REQUIRED TASK:
Take each line that has the word "starting" and return it.

***** RECORDS PROVIDED *****

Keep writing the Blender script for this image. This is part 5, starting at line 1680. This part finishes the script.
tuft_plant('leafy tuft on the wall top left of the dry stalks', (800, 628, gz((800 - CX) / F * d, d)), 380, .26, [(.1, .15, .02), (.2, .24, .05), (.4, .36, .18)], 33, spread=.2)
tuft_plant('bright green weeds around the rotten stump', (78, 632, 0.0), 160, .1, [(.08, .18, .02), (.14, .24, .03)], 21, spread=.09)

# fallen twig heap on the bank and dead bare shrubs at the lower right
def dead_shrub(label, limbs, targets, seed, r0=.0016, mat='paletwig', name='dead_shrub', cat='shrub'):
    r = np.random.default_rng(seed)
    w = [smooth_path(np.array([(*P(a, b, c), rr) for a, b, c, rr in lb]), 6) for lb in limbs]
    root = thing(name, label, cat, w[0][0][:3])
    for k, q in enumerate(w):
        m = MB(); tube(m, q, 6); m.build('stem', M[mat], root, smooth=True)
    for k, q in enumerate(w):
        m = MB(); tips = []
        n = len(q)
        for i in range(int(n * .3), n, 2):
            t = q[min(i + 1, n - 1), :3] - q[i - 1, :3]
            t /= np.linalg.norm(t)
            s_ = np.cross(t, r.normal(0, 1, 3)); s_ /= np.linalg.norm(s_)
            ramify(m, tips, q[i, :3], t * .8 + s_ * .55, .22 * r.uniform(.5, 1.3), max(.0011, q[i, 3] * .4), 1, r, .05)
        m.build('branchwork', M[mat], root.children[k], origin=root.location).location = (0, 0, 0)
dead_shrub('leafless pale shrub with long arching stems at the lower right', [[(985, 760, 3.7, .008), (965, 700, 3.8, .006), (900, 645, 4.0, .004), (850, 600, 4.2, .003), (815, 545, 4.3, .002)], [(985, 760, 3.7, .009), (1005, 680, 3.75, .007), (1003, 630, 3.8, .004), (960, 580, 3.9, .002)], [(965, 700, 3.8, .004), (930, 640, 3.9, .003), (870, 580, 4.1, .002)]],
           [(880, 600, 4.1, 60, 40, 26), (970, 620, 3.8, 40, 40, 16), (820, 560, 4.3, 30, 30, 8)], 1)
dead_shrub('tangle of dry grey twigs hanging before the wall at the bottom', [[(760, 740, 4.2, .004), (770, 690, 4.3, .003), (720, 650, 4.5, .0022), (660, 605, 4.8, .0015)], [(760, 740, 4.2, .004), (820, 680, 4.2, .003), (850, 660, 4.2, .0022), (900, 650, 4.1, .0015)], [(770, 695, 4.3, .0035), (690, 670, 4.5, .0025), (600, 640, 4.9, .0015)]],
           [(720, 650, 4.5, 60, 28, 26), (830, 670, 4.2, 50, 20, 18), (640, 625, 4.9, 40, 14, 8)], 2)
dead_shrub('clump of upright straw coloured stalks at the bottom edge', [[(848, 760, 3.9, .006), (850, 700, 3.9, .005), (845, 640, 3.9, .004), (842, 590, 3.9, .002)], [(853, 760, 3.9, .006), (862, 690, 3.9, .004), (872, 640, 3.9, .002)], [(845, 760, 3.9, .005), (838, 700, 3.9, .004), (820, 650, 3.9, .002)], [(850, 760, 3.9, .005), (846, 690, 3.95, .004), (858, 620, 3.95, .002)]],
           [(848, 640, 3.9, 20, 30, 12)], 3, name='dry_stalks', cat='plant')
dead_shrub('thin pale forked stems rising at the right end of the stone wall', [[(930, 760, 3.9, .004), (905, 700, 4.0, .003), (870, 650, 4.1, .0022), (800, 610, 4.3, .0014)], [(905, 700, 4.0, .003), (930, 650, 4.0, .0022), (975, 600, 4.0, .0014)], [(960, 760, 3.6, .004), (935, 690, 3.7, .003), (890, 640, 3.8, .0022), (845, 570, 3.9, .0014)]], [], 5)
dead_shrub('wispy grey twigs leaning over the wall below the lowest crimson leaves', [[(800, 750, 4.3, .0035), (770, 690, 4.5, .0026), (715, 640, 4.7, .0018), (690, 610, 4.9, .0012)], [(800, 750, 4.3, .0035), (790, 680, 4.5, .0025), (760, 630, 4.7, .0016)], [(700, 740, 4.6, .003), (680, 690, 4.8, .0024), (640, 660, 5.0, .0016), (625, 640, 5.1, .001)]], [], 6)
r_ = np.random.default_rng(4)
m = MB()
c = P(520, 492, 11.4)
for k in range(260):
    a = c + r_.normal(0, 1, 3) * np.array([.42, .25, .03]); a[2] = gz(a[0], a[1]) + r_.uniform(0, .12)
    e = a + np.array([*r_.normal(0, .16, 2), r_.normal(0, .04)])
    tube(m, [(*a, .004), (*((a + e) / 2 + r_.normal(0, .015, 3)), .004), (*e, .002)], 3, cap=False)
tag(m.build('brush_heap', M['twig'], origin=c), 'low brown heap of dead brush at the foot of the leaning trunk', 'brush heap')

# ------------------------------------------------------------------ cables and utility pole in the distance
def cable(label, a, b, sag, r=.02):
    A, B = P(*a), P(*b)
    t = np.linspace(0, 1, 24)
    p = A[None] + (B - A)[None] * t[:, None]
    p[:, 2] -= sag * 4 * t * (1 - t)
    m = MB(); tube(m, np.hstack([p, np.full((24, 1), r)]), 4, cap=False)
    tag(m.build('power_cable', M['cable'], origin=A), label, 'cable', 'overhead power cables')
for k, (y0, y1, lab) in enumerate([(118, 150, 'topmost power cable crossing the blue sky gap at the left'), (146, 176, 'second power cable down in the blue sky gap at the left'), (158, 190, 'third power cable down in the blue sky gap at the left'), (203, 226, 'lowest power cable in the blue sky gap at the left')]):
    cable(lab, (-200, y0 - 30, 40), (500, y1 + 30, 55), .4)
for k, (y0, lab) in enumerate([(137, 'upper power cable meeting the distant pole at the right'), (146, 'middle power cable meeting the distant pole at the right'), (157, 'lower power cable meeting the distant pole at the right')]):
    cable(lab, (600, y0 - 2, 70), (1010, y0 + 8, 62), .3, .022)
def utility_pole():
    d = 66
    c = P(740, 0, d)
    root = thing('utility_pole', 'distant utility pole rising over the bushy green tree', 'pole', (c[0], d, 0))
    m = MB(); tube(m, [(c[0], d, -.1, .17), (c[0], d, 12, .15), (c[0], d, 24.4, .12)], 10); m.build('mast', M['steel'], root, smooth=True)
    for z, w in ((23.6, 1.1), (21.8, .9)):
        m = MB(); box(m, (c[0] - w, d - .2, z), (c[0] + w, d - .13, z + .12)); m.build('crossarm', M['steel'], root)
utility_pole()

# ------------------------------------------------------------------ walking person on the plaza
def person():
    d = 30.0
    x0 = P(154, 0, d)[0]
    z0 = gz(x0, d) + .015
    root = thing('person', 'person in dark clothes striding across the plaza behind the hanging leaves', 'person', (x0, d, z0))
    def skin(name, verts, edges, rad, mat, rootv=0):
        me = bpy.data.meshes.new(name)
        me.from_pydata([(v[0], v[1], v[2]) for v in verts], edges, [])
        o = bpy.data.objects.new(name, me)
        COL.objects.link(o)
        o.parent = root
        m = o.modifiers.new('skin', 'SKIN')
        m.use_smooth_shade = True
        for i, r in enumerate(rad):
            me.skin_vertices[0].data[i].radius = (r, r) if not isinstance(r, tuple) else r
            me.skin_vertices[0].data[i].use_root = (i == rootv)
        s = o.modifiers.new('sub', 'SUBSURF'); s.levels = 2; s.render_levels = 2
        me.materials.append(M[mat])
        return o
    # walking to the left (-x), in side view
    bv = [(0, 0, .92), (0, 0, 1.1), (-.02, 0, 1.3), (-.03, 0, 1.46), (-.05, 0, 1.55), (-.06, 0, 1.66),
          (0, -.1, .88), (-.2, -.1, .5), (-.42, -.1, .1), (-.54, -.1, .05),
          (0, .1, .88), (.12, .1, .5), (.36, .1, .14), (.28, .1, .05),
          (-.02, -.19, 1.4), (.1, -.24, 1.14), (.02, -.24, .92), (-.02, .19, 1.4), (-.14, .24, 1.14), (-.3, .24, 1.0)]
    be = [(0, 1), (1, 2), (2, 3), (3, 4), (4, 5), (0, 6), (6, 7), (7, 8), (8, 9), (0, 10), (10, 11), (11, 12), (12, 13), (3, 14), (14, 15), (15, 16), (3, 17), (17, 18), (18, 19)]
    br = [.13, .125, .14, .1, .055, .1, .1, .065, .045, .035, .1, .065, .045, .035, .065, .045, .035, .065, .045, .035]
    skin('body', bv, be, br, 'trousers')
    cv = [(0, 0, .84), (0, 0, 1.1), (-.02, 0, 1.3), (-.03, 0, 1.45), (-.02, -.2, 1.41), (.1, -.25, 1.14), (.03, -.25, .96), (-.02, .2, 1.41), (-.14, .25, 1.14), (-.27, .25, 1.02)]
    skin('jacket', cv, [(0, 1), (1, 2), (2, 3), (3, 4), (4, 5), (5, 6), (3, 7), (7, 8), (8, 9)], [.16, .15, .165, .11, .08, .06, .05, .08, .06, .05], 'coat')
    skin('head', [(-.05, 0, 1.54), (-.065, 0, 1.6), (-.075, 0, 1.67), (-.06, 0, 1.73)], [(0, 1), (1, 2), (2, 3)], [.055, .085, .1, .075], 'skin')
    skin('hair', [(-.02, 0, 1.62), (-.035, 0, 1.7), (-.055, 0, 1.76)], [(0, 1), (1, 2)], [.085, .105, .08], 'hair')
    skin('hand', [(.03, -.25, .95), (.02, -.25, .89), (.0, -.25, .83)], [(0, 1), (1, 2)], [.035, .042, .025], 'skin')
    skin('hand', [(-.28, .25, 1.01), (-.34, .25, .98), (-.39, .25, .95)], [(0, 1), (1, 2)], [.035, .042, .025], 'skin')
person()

*****
***** RECORDS PROVIDED *****

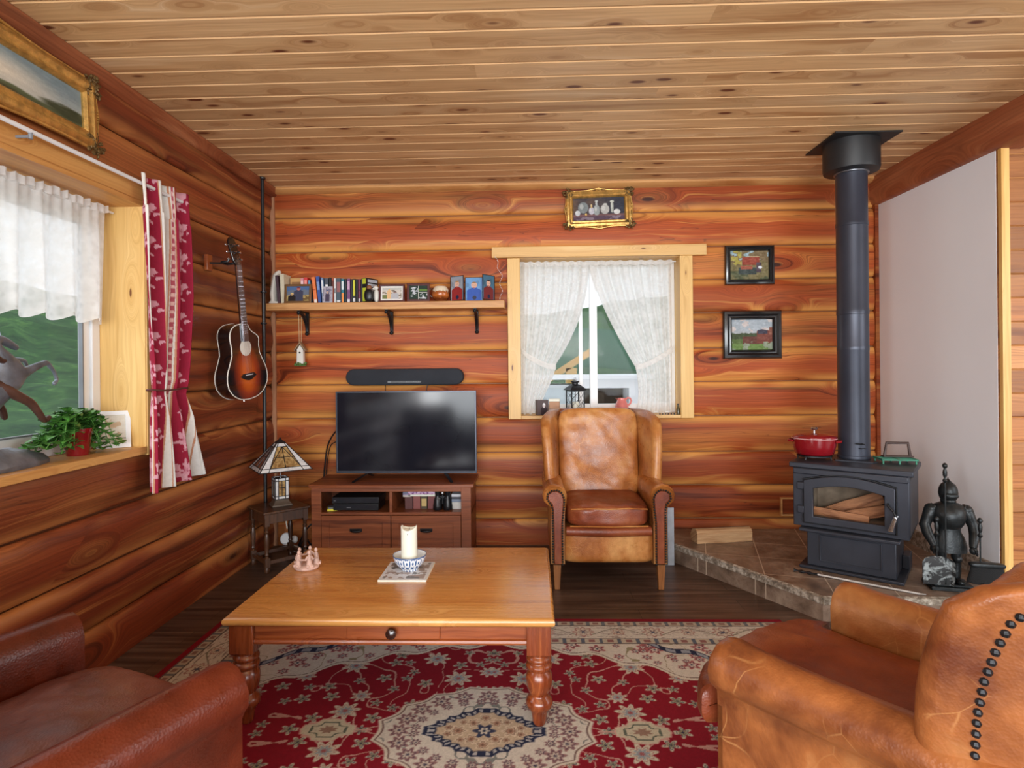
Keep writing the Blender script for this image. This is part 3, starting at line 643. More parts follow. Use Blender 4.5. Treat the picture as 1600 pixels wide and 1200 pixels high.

*****

COMPLETE RESPONSE:
Keep writing the Blender script for this image. This is part 5, starting at line 1680. This part finishes the script.
Keep writing the Blender script for this image. This is part 3, starting at line 643. More parts follow. Use Blender 4.5. Treat the picture as 1600 pixels wide and 1200 pixels high.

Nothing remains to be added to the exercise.